Out-Law News 3 min. read

Employer not vicariously liable for employee misuse of sensitive data

A local authority in England was not vicariously liable for an employee’s misuse of sensitive data, the High Court in London has ruled.

Rosie Nance of Pinsent Masons said the judgment has reinforced the legal test, set by the UK Supreme Court in a case involving supermarket Morrisons, for determining whether an employer should be held vicariously liable for the mishandling of personal data by an employee.

Rosie Nance

Pinsent Masons

This decision is likely to be reassuring to data controllers

The case before the High Court revolved around the handling of personal data by an employee at Luton Borough Council in the aftermath of a complaint made to the police by a citizen, Isma Ali, concerning her husband at the time. The complaint resulted in a multi-agency referral by the police to Luton Borough Council, as the complaint gave rise to safeguarding concerns relating to Ali and the couple’s children. Ali suspected information relating to her had been leaked, and learned that her husband had been informed of her complaint by an individual who worked at the council who he was now seeing. 

Rhully Begum, an employee of Luton Borough Council, accessed case records relating to Ali and the children. Some of those records contained data of a highly sensitive nature capable of placing a family at risk. Begum was dismissed from her employment with the local authority and was charged with and pleaded guilty to an offence under the Computer Misuse Act 1990.

It was not disputed that Begum required unrestricted access to Luton Borough Council’s case management system to perform her role, which involved safeguarding vulnerable individuals, but the court considered the fact that she had no need to access Ali’s records to carry out her duties.  It also considered evidence that Begum had also received recent data protection training and been informed that she should only access records as required for her role at her induction and on numerous occasions subsequently. The local authority also made employees aware that they should notify their line managers if they have a personal connection to any clients on the system.

In the Morrisons case, the UK Supreme Court held that in determining whether vicarious liability is made out “the question is whether [the employee’s act] was so closely connected with acts he was authorised to do that, for the purposes of the liability of his employer to third parties, his wrongful disclosure may fairly and properly be regarded as done by him while acting in the ordinary course of his employment”.

The court considered that the answer to this question could be determined by considering whether the employee’s acts were within the “field of activities” assigned to them by the employer; and whether there was a “sufficient connection” between the position in which they were employed and the wrongful conduct to make it right that the employer be held liable.

The test would not be satisfied where the employee was engaged in pursuing their own interests and not in furthering their employer’s business, i.e. on a “frolic of his own”.

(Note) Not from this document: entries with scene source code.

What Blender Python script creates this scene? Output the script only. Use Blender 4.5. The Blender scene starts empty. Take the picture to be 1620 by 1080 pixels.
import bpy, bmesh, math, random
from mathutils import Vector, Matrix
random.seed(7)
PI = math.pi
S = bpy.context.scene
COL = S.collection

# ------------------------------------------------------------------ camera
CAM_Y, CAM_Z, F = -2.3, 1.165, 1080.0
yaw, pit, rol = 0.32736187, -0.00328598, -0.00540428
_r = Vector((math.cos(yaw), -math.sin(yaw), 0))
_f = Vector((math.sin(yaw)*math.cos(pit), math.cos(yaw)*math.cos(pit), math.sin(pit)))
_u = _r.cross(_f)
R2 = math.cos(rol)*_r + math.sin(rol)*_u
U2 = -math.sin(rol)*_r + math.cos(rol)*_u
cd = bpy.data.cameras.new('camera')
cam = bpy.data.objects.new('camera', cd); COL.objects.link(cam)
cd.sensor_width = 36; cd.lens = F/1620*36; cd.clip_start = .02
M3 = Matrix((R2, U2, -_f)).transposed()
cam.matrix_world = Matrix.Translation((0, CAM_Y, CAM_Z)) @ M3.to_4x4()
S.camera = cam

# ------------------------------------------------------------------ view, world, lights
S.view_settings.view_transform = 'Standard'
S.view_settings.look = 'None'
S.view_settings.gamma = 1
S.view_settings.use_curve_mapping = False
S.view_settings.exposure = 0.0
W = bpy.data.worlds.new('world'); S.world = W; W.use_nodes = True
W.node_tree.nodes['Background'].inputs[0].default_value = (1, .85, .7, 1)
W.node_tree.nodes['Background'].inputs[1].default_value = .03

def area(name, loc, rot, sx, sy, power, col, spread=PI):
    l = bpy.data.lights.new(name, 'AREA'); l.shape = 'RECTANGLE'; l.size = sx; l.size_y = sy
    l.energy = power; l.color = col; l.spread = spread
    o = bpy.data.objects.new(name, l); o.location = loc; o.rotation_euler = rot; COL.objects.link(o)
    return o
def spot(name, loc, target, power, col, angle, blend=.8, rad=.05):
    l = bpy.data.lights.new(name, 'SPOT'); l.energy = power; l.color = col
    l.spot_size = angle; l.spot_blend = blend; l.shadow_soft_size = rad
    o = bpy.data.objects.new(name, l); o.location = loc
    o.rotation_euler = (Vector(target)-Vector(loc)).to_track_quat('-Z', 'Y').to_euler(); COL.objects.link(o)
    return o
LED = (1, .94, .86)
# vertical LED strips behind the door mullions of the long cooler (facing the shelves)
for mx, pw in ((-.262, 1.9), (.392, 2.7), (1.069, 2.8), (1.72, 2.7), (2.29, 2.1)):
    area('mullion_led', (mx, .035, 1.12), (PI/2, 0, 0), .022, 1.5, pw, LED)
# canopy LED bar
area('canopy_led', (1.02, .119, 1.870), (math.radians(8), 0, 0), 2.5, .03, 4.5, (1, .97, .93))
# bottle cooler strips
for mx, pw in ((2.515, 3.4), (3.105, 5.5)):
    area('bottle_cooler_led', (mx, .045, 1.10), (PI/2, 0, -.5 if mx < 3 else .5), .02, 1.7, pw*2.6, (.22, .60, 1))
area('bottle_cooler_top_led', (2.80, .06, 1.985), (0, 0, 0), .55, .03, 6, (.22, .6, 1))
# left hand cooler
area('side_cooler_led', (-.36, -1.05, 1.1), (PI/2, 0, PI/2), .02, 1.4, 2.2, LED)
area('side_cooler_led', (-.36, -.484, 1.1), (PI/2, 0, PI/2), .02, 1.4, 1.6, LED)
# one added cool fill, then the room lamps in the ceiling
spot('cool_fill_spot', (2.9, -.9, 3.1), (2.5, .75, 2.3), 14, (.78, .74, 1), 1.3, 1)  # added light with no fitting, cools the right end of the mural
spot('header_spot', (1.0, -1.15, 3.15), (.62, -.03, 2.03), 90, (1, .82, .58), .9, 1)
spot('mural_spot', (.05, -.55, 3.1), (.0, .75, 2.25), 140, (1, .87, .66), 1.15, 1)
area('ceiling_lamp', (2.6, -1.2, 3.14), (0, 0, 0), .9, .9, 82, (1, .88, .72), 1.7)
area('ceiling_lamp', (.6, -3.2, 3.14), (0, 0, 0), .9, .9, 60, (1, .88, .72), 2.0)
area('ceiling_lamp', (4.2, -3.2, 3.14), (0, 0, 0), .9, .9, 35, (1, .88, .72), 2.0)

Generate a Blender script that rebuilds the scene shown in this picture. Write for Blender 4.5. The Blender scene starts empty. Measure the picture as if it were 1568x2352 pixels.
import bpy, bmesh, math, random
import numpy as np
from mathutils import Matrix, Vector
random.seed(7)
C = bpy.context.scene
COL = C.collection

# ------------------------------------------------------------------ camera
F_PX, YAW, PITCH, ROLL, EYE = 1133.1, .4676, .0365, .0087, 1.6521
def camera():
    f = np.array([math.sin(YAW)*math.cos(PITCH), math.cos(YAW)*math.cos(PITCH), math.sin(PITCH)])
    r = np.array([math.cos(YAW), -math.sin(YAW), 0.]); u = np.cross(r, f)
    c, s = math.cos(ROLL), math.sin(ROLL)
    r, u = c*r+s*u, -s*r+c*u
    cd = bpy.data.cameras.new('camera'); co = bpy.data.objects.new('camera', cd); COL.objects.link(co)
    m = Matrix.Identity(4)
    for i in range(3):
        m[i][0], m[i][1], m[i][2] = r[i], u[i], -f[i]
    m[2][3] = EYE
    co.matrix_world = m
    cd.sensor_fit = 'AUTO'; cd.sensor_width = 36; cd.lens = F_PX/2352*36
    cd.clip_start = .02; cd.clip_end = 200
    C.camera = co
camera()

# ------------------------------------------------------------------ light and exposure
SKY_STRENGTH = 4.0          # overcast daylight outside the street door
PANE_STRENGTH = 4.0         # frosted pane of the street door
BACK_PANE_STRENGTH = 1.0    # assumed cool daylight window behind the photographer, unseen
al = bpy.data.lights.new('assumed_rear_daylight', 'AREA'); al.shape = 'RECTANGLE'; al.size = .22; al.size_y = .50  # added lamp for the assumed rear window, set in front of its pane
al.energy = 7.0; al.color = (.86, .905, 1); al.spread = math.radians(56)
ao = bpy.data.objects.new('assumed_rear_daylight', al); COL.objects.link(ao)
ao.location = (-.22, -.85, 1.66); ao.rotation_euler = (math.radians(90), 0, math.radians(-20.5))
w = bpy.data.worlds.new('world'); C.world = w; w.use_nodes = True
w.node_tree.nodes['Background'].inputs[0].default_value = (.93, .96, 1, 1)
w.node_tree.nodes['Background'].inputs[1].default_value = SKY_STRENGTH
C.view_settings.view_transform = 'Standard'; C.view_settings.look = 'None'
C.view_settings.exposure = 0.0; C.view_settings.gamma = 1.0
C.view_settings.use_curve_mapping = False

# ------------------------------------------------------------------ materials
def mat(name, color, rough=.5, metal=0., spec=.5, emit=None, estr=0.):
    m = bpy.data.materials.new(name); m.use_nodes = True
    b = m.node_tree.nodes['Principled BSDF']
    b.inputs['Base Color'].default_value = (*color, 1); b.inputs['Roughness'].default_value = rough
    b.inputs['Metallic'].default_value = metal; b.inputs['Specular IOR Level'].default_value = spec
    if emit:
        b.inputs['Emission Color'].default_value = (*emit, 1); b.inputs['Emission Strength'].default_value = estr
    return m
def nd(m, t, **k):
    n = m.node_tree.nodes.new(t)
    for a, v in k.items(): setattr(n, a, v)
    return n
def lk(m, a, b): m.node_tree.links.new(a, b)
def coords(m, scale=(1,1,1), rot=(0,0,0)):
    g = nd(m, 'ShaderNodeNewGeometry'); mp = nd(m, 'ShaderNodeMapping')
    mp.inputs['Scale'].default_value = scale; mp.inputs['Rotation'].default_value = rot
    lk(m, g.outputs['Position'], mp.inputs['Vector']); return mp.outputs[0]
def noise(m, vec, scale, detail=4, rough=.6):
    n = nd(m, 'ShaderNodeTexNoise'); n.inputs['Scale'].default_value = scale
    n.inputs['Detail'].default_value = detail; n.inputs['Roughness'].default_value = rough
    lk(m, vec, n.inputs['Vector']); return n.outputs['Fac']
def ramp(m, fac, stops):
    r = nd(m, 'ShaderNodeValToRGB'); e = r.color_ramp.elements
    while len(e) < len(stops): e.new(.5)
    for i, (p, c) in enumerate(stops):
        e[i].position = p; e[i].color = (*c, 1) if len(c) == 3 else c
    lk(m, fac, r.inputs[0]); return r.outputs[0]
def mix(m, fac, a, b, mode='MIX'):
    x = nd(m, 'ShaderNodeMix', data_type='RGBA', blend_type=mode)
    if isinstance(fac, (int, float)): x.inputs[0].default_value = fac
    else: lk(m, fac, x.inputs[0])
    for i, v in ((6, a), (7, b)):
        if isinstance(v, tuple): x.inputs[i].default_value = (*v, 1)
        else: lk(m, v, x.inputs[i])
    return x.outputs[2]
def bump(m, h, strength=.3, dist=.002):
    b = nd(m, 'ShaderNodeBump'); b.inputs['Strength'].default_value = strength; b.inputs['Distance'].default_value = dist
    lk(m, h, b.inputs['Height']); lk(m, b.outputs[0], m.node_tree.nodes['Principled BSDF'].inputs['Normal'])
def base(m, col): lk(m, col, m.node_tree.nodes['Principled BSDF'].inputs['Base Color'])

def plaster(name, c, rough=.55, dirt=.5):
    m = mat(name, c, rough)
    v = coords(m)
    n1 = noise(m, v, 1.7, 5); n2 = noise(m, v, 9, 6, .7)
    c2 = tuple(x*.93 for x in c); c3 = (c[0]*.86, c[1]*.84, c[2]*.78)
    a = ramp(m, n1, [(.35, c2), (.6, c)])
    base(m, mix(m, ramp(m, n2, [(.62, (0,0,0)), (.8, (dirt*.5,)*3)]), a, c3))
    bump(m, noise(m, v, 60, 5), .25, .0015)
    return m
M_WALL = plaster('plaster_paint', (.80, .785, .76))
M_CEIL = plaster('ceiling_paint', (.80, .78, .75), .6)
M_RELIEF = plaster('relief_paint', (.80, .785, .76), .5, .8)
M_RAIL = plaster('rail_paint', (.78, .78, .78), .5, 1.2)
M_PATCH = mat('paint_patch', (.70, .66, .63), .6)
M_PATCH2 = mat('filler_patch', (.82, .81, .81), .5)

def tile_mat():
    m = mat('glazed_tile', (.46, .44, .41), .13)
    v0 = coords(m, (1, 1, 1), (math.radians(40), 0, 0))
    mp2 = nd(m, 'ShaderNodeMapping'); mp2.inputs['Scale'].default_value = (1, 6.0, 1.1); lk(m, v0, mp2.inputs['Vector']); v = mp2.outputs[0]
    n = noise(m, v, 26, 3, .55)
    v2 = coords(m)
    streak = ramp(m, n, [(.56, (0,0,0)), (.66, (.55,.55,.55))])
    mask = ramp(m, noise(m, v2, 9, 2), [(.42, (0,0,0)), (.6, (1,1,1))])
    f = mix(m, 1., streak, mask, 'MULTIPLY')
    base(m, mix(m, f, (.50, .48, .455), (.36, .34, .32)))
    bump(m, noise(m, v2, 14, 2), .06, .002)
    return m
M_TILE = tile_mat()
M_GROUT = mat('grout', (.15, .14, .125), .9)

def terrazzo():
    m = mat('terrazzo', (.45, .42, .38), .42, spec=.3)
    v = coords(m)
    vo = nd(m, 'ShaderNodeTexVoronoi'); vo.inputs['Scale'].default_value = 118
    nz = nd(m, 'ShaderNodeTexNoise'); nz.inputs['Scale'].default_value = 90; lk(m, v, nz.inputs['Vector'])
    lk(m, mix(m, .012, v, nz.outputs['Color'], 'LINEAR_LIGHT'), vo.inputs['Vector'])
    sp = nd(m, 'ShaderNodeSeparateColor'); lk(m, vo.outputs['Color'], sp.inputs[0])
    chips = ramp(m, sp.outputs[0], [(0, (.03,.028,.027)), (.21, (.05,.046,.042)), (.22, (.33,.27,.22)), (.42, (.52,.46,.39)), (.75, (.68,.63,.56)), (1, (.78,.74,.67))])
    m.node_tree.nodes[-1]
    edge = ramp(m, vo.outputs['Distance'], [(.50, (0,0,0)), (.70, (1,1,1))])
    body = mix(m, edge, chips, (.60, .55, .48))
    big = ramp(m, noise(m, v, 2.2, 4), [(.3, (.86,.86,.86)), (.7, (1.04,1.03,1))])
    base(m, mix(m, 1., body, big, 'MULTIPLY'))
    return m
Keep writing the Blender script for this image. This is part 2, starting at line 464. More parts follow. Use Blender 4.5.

The High Court found that Ali’s claim based on vicarious liability was not made out. It considered that while Begum gained the opportunity to access and process data relating to Ali by reason of her employment, accessing those particular records formed no part of her work. It found that Begum was engaged solely in pursuing her own agenda, that was to the detriment of Ali and the children for whose interests she was tasked with safeguarding. The sitting judge, Richard Spearman QC, said it was “a classic case of Ms Begum being on a ‘frolic of her own’”. He considered it not relevant that the “frolic” took the form it did rather than a vendetta against her employer, as in the Morrisons case.

Spearman also considered the extent to which analogies could be drawn with cases concerning claims for sexual abuse, where the court had concluded that vicarious liability was made out. However, he considered that cases, including the Canadian case of Bazley v Curry, illustrated that the employer needed to significantly increase the risk of harm by putting the employee in his or her position, and that an incidental or random attack would not justify holding the employer liable.

In Begum’s case, in contrast, the fact that her responsibilities were to safeguard vulnerable individuals underlined the extent to which she was not furthering her employer’s business. She had accessed information she had no need to access to further her own agenda, which led to vulnerable individuals being put at risk, Spearman held. Applying the Morrisons test, the judge ruled that Begum’s wrongful conduct was not so closely connected with acts she was authorised to do that it could fairly and properly be regarded as done by her while acting in the ordinary course of her employment.

“Like the Morrisons case, this decision is likely to be reassuring to data controllers,” said Nance.

“The High Court confirmed that the principles codified in the Supreme Court’s judgment in that case should always be applied to the facts. The fact that the rogue employee was responsible for safeguarding sensitive data relating to vulnerable individuals did not automatically lead to the conclusion that the employer was vicariously liable for a disclosure of that data,” she said.

“This judgment also confirms that the Morrisons case now provides a comprehensive precedent on vicarious liability cases,” Nance said.